## PROBLEM REQUIREMENTS
Print word for word the first line of the listing below and every line after it, through the line with "def PD(px, py, dep): return". Leave out the pictures and the rest.

## DATASET SECTION

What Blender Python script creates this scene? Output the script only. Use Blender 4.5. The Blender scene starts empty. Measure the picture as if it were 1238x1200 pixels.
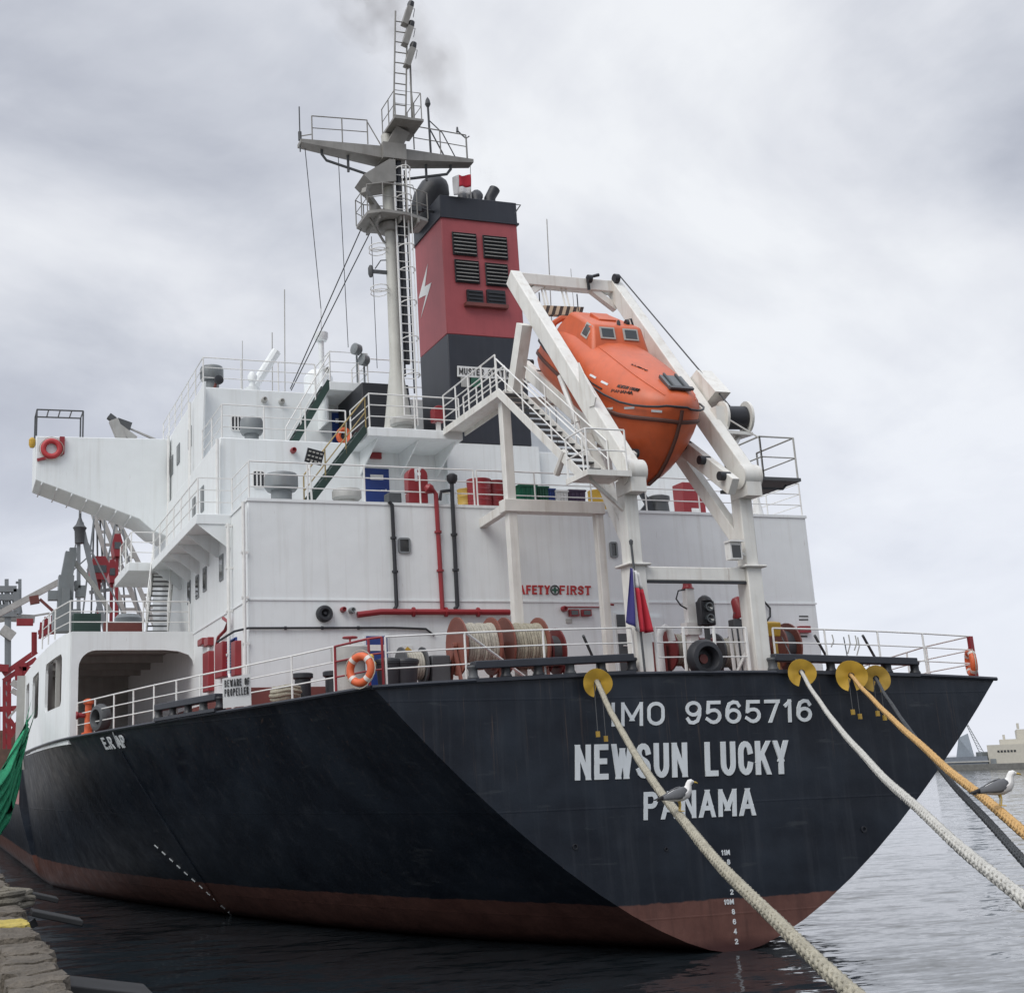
import bpy, bmesh, math, random
import numpy as np
from mathutils import Vector, Matrix
from mathutils.bvhtree import BVHTree
random.seed(7)
sc = bpy.context.scene
COL = sc.collection
V = Vector
R = math.radians

# ------------------------------------------------------------------ camera
F_PX, YAW, PIT, ROL = 1545.99, .3125, .2462, -.0349
CAM = V((-16.2537, -25.3558, 3.9084)); CX, CY, IW, IH = 434.235, 547.712, 1238., 1200.
_cy, _sy, _cp, _sp = math.cos(YAW), math.sin(YAW), math.cos(PIT), math.sin(PIT)
FW = V((_sy*_cp, _cy*_cp, _sp)); _r = V((_cy, -_sy, 0)); _u = _r.cross(FW)
_c, _s = math.cos(ROL), math.sin(ROL)
RT = _c*_r + _s*_u; UP = -_s*_r + _c*_u
cam = bpy.data.objects.new('camera', bpy.data.cameras.new('camera')); COL.objects.link(cam)
cam.matrix_world = Matrix(((RT.x, UP.x, -FW.x, CAM.x), (RT.y, UP.y, -FW.y, CAM.y), (RT.z, UP.z, -FW.z, CAM.z), (0, 0, 0, 1)))
cam.data.sensor_width = 36; cam.data.lens = F_PX/IW*36
cam.data.shift_x = (IW/2-CX)/IW; cam.data.shift_y = (CY-IH/2)/IW
cam.data.clip_start = .1; cam.data.clip_end = 9000
sc.camera = cam
def ray(px, py): return FW + RT*((px-CX)/F_PX) - UP*((py-CY)/F_PX)
def P(px, py, ax, v):            # a point of the photograph on the plane ax = v
    d = ray(px, py); i = 'xyz'.index(ax); return CAM + d*((v-CAM[i])/d[i])
def PD(px, py, dep): return CAM + ray(px, py)*dep

# ------------------------------------------------------------------ sky and light
SUN_EL, SUN_AZ = R(48), R(236)          # azimuth clockwise from +Y: from the port quarter, behind the viewer
w = bpy.data.worlds.new('World'); sc.world = w; w.use_nodes = True
nt = w.node_tree; nt.nodes.clear()
def wn(t, **k):
    n = nt.nodes.new(t)
    for a, b in k.items(): setattr(n, a, b)
    return n
L = nt.links.new
out = wn('ShaderNodeOutputWorld'); bg = wn('ShaderNodeBackground'); bg.inputs['Strength'].default_value = .1
L(bg.outputs[0], out.inputs[0])
sky = wn('ShaderNodeTexSky', sky_type='NISHITA', sun_disc=False, sun_elevation=SUN_EL, sun_rotation=SUN_AZ)
tc = wn('ShaderNodeTexCoord'); sep = wn('ShaderNodeSeparateXYZ'); L(tc.outputs['Generated'], sep.inputs[0])
zc = wn('ShaderNodeMath', operation='MAXIMUM'); L(sep.outputs['Z'], zc.inputs[0]); zc.inputs[1].default_value = 0
za = wn('ShaderNodeMath', operation='ADD'); L(zc.outputs[0], za.inputs[0]); za.inputs[1].default_value = .34
cmb = wn('ShaderNodeCombineXYZ')
for a in 'XY':
    dv = wn('ShaderNodeMath', operation='DIVIDE'); L(sep.outputs[a], dv.inputs[0]); L(za.outputs[0], dv.inputs[1]); L(dv.outputs[0], cmb.inputs[a])
def noise(scale, detail, rough, off, dist=0.):
    mp = wn('ShaderNodeMapping'); mp.inputs['Location'].default_value = off; L(cmb.outputs[0], mp.inputs[0])
    n = wn('ShaderNodeTexNoise'); n.inputs['Scale'].default_value = scale; n.inputs['Detail'].default_value = detail
    n.inputs['Roughness'].default_value = rough; n.inputs['Distortion'].default_value = dist
    L(mp.outputs[0], n.inputs['Vector']); return n
n1 = noise(.95, 6, .5, (11, 6, 2.), .5); n2 = noise(2.3, 7, .56, (4.3, 1.2, 2.), .35)
mx = wn('ShaderNodeMix', data_type='FLOAT'); mx.inputs['Factor'].default_value = .4
L(n1.outputs['Fac'], mx.inputs['A']); L(n2.outputs['Fac'], mx.inputs['B'])
cr = wn('ShaderNodeValToRGB'); L(mx.outputs['Result'], cr.inputs[0])
e = cr.color_ramp.elements
e[0].position = .385; e[0].color = (.325, .345, .40, 1); e[1].position = .61; e[1].color = (.70, .715, .74, 1)
for p_, c_ in ((.44, (.40, .42, .475, 1)), (.49, (.49, .51, .56, 1)), (.545, (.60, .615, .655, 1))):
    q = e.new(p_); q.color = c_
# overcast: brighter towards the zenith, a paler veil near the horizon
gz = wn('ShaderNodeMapRange'); L(zc.outputs[0], gz.inputs['Value']); gz.inputs['From Min'].default_value = .56; gz.inputs['From Max'].default_value = 1; gz.inputs['To Min'].default_value = 10.; gz.inputs['To Max'].default_value = 25.
hz = wn('ShaderNodeMapRange'); L(zc.outputs[0], hz.inputs['Value']); hz.inputs['From Min'].default_value = 0; hz.inputs['From Max'].default_value = .34; hz.inputs['To Min'].default_value = .9; hz.inputs['To Max'].default_value = 0
veil = wn('ShaderNodeMix', data_type='RGBA'); L(hz.outputs[0], veil.inputs['Factor']); L(cr.outputs[0], veil.inputs['A']); veil.inputs['B'].default_value = (.63, .655, .73, 1)
sm = wn('ShaderNodeVectorMath', operation='SCALE'); L(veil.outputs['Result'], sm.inputs[0]); L(gz.outputs[0], sm.inputs['Scale'])
fin = wn('ShaderNodeMix', data_type='RGBA'); fin.inputs['Factor'].default_value = .95
L(sky.outputs[0], fin.inputs['A']); L(sm.outputs[0], fin.inputs['B']); L(fin.outputs['Result'], bg.inputs['Color'])
sun = bpy.data.objects.new('sun', bpy.data.lights.new('sun', 'SUN')); COL.objects.link(sun)
sun.data.energy = 1.5; sun.data.angle = R(40); sun.data.color = (1, .97, .92)
sd = V((math.sin(SUN_AZ)*math.cos(SUN_EL), math.cos(SUN_AZ)*math.cos(SUN_EL), math.sin(SUN_EL)))
sun.rotation_euler = sd.to_track_quat('Z', 'Y').to_euler()
vs = sc.view_settings; vs.view_transform = 'Standard'; vs.look = 'None'; vs.gamma = 1; vs.use_curve_mapping = False; vs.exposure = .38

# ------------------------------------------------------------------ materials
M = {}
def mat(name, col, rough=.5, var=.12, rust=0., metal=0., bump=.0, streak=0., scale=1., spec=.5, dirt=(.16, .12, .09), dent=0.):
    if name in M: return M[name]
    m = bpy.data.materials.new(name); m.use_nodes = True; t = m.node_tree; b = t.nodes['Principled BSDF']
    N = t.nodes.new; K = t.links.new
    b.inputs['Roughness'].default_value = rough; b.inputs['Metallic'].default_value = metal
    b.inputs['Specular IOR Level'].default_value = spec
    g = N('ShaderNodeNewGeometry')
    n = N('ShaderNodeTexNoise'); n.inputs['Scale'].default_value = 1.6*scale; n.inputs['Detail'].default_value = 6; n.inputs['Roughness'].default_value = .6
    K(g.outputs['Position'], n.inputs['Vector'])
    r = N('ShaderNodeMapRange'); K(n.outputs['Fac'], r.inputs['Value']); r.inputs['From Min'].default_value = .25; r.inputs['From Max'].default_value = .75
    r.inputs['To Min'].default_value = 1-var; r.inputs['To Max'].default_value = 1+var*.6
    vm = N('ShaderNodeVectorMath'); vm.operation = 'SCALE'; vm.inputs[0].default_value = col[:3]; K(r.outputs[0], vm.inputs['Scale'])
    last = vm.outputs[0]
    def layer(last, sc3, lo, hi, amt, c, detail=5):
        mp = N('ShaderNodeMapping'); mp.inputs['Scale'].default_value = sc3; K(g.outputs['Position'], mp.inputs[0])
        q = N('ShaderNodeTexNoise'); q.inputs['Scale'].default_value = 1; q.inputs['Detail'].default_value = detail; q.inputs['Roughness'].default_value = .65; K(mp.outputs[0], q.inputs['Vector'])
        mr = N('ShaderNodeMapRange'); K(q.outputs['Fac'], mr.inputs['Value']); mr.inputs['From Min'].default_value = lo; mr.inputs['From Max'].default_value = hi; mr.inputs['To Max'].default_value = amt
        x = N('ShaderNodeMix'); x.data_type = 'RGBA'; K(mr.outputs[0], x.inputs['Factor']); K(last, x.inputs['A']); x.inputs['B'].default_value = (*c, 1)
        return x.outputs['Result']
    if streak: last = layer(last, (5, 5, .22), .5, .8, streak, dirt)
    if rust:
        last = layer(last, (7, 7, 1.1), .66, .78, rust, (.17, .07, .03), 7)
    K(last, b.inputs['Base Color'])
    if dent:
        dn = N('ShaderNodeTexNoise'); dn.inputs['Scale'].default_value = 1.1; dn.inputs['Detail'].default_value = 2; K(g.outputs['Position'], dn.inputs['Vector']); dp = N('ShaderNodeBump'); dp.inputs['Strength'].default_value = dent; dp.inputs['Distance'].default_value = .12; 
        sp_ = N('ShaderNodeSeparateXYZ'); K(g.outputs['Position'], sp_.inputs[0]); acc_ = dn.outputs['Fac']
        for ax_, per, off_ in (('X', 2.35, .4), ('Y', 2.6, .9), ('Z', 1.36, .1)):
            q_ = acc_
            for op_, v_ in (('ADD', off_+50*per), ('DIVIDE', per), ('FRACT', 0), ('SUBTRACT', .5), ('ABSOLUTE', 0), ('LESS_THAN', .007)):
                n_ = N('ShaderNodeMath'); n_.operation = op_; K(sp_.outputs[ax_] if op_ == 'ADD' else q_, n_.inputs[0]); n_.inputs[1].default_value = v_; q_ = n_.outputs[0]
            n_ = N('ShaderNodeMath'); n_.operation = 'MULTIPLY_ADD'; K(q_, n_.inputs[0]); n_.inputs[1].default_value = .06; K(acc_, n_.inputs[2]); acc_ = n_.outputs[0]
        K(acc_, dp.inputs['Height']); K(dp.outputs[0], b.inputs['Normal'])
    if bump:
        bn = N('ShaderNodeTexNoise'); bn.inputs['Scale'].default_value = 9*scale; bn.inputs['Detail'].default_value = 5; K(g.outputs['Position'], bn.inputs['Vector'])
        bp = N('ShaderNodeBump'); bp.inputs['Strength'].default_value = bump; bp.inputs['Distance'].default_value = .05; K(bn.outputs['Fac'], bp.inputs['Height']); K(bp.outputs[0], b.inputs['Normal'])
    M[name] = m; return m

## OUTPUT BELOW
What Blender Python script creates this scene? Output the script only. Use Blender 4.5. The Blender scene starts empty. Measure the picture as if it were 1238x1200 pixels.
import bpy, bmesh, math, random
import numpy as np
from mathutils import Vector, Matrix
from mathutils.bvhtree import BVHTree
random.seed(7)
sc = bpy.context.scene
COL = sc.collection
V = Vector
R = math.radians

# ------------------------------------------------------------------ camera
F_PX, YAW, PIT, ROL = 1545.99, .3125, .2462, -.0349
CAM = V((-16.2537, -25.3558, 3.9084)); CX, CY, IW, IH = 434.235, 547.712, 1238., 1200.
_cy, _sy, _cp, _sp = math.cos(YAW), math.sin(YAW), math.cos(PIT), math.sin(PIT)
FW = V((_sy*_cp, _cy*_cp, _sp)); _r = V((_cy, -_sy, 0)); _u = _r.cross(FW)
_c, _s = math.cos(ROL), math.sin(ROL)
RT = _c*_r + _s*_u; UP = -_s*_r + _c*_u
cam = bpy.data.objects.new('camera', bpy.data.cameras.new('camera')); COL.objects.link(cam)
cam.matrix_world = Matrix(((RT.x, UP.x, -FW.x, CAM.x), (RT.y, UP.y, -FW.y, CAM.y), (RT.z, UP.z, -FW.z, CAM.z), (0, 0, 0, 1)))
cam.data.sensor_width = 36; cam.data.lens = F_PX/IW*36
cam.data.shift_x = (IW/2-CX)/IW; cam.data.shift_y = (CY-IH/2)/IW
cam.data.clip_start = .1; cam.data.clip_end = 9000
sc.camera = cam
def ray(px, py): return FW + RT*((px-CX)/F_PX) - UP*((py-CY)/F_PX)
def P(px, py, ax, v):            # a point of the photograph on the plane ax = v
    d = ray(px, py); i = 'xyz'.index(ax); return CAM + d*((v-CAM[i])/d[i])
def PD(px, py, dep): return CAM + ray(px, py)*dep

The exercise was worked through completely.